Work instructions> Starting at the first line of the data below, write out each line exactly until you reach the line containing "return tuple(((v /", and include that line too.

Raw data>
-------
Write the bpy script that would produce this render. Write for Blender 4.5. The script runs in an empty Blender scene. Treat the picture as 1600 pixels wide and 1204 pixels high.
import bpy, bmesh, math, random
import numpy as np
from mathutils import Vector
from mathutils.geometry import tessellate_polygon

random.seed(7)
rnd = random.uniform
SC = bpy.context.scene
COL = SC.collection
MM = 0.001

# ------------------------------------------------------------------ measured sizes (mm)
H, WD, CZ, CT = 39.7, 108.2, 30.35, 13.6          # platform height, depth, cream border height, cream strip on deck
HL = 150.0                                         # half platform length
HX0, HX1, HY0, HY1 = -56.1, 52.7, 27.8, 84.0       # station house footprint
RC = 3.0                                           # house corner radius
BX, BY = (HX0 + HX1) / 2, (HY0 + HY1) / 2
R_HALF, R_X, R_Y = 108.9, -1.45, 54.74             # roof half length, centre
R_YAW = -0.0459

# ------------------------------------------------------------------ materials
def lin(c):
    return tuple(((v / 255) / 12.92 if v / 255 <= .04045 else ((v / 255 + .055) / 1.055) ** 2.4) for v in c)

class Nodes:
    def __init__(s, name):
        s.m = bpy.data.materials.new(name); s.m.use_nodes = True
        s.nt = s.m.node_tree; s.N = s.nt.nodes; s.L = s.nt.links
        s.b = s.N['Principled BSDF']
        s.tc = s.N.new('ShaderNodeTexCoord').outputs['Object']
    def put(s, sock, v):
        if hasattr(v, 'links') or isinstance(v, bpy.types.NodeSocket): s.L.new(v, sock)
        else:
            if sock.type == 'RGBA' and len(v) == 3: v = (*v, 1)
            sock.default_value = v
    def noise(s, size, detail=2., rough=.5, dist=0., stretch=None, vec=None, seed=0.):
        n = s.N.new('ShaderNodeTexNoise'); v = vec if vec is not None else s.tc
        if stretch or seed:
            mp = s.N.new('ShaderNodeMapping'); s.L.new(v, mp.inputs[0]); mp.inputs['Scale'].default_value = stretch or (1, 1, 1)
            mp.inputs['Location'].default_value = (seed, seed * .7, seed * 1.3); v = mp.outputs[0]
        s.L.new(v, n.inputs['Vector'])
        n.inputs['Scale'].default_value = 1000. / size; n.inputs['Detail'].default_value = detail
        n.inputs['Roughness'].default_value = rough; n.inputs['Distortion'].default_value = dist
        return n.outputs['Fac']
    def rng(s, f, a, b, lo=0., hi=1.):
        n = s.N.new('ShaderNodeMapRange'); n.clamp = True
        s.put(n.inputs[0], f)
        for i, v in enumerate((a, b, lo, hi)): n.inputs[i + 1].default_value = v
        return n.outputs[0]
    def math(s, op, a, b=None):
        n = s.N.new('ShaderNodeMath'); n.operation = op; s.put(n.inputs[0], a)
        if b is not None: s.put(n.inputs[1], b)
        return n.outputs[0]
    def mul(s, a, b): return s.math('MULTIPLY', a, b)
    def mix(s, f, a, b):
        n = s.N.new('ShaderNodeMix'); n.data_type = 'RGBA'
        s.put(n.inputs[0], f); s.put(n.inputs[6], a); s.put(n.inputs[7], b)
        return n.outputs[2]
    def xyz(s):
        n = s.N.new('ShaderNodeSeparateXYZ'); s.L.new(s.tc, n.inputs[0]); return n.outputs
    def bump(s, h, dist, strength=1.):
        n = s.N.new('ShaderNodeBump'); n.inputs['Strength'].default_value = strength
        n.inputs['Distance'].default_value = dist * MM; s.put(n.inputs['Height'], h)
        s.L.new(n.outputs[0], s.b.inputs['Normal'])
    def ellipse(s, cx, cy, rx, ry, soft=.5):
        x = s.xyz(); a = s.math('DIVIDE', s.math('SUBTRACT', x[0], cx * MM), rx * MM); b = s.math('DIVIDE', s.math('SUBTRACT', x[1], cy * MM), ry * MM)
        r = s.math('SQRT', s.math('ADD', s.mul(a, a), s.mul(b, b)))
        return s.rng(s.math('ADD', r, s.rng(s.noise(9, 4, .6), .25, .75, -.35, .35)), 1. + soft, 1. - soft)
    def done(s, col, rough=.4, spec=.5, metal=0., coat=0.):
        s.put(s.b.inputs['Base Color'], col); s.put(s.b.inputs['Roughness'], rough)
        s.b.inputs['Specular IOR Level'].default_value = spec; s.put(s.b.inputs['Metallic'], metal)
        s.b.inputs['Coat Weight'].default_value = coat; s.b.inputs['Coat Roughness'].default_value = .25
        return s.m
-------
Solution for this problem>
Write the bpy script that would produce this render. Write for Blender 4.5. The script runs in an empty Blender scene. Treat the picture as 1600 pixels wide and 1204 pixels high.
import bpy, bmesh, math, random
import numpy as np
from mathutils import Vector
from mathutils.geometry import tessellate_polygon

random.seed(7)
rnd = random.uniform
SC = bpy.context.scene
COL = SC.collection
MM = 0.001

# ------------------------------------------------------------------ measured sizes (mm)
H, WD, CZ, CT = 39.7, 108.2, 30.35, 13.6          # platform height, depth, cream border height, cream strip on deck
HL = 150.0                                         # half platform length
HX0, HX1, HY0, HY1 = -56.1, 52.7, 27.8, 84.0       # station house footprint
RC = 3.0                                           # house corner radius
BX, BY = (HX0 + HX1) / 2, (HY0 + HY1) / 2
R_HALF, R_X, R_Y = 108.9, -1.45, 54.74             # roof half length, centre
R_YAW = -0.0459

# ------------------------------------------------------------------ materials
def lin(c):
    return tuple(((v / 255) / 12.92 if v / 255 <= .04045 else ((v / 255 + .055) / 1.055) ** 2.4) for v in c)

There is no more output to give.